The long-shot request filed Wednesday by West Virginia and others is the first step in their plans to challenge the regulations in federal court.

They want the Obama administration to put the rule on hold until all litigation against it is complete.

The request came two days after President Obama unveiled the final version of the rule, which mandates a 32 percent reduction in the power sector’s carbon emissions by 2030.

“This request is a necessary first step and prerequisite to confronting this illegal power grab by the Obama administration and EPA,” West Virginia Attorney General Patrick Morrisey said in a statement. “These regulations, if allowed to proceed, will do serious harm to West Virginia and the U.S. economy, and that is why we are taking quick action to bring this process to a halt.”

The states contend that the EPA greatly exceeded its authority under the Clean Air Act and the Constitution in writing its regulations. It says the courts are likely to agree.

In the formal request to the EPA, the states said waiting to implement the rule would protect consumers and others from regulations that are likely to be overturned.

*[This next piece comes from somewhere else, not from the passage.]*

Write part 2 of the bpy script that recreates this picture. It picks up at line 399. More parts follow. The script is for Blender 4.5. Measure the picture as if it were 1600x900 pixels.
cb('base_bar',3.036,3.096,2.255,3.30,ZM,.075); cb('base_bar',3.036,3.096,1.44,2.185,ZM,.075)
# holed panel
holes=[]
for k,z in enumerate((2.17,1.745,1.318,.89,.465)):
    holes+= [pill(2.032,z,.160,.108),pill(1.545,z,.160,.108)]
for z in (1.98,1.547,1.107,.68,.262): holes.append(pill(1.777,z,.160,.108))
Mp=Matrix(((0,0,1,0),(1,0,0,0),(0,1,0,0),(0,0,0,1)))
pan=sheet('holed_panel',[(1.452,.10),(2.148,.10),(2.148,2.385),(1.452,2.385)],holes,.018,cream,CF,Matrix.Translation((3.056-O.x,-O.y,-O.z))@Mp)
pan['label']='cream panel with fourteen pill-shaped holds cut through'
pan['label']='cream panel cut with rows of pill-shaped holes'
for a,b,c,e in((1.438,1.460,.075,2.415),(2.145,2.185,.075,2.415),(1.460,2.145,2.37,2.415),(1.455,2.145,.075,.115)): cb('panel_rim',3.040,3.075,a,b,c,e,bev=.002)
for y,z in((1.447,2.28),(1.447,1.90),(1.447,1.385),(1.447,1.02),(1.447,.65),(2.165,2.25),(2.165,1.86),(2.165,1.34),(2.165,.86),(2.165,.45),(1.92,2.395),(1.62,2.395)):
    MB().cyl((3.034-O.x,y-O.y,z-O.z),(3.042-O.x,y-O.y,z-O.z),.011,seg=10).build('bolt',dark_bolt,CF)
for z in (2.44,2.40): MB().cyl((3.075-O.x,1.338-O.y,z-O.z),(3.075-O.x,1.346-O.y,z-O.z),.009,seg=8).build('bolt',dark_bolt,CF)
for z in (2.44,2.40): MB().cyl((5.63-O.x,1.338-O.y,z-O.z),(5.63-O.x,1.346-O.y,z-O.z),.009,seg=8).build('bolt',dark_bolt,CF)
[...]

“Absent an immediate stay, the section 111(d) rule will coerce the states to expend enormous public resources and to put aside sovereign priorities to prepare state plans of unprecedented scope and complexity,” they wrote.

“In addition, the states’ citizens will be forced to pay higher energy bills as power plants shut down. In the end, the courts are likely to conclude that the section 111(d) rule is unlawful.”

EPA spokeswoman Melissa Harrison reiterated the Obama administration’s position that the rule falls within the confines of the law and will stand up to court scrutiny.

“These final guidelines are consistent with the law and align with the approach that Congress and EPA have always taken to regulate emissions from this and all other industrial sectors — setting source-level, source-category-wide standards that sources can meet through a variety of technologies and measures,” she said.

The National Mining Association filed a similar request Monday. White House press secretary Josh Earnest said he was “not aware of any decision to do that.”

The states and other interested parties had to wait until the rule was published in the Federal Register to file lawsuits.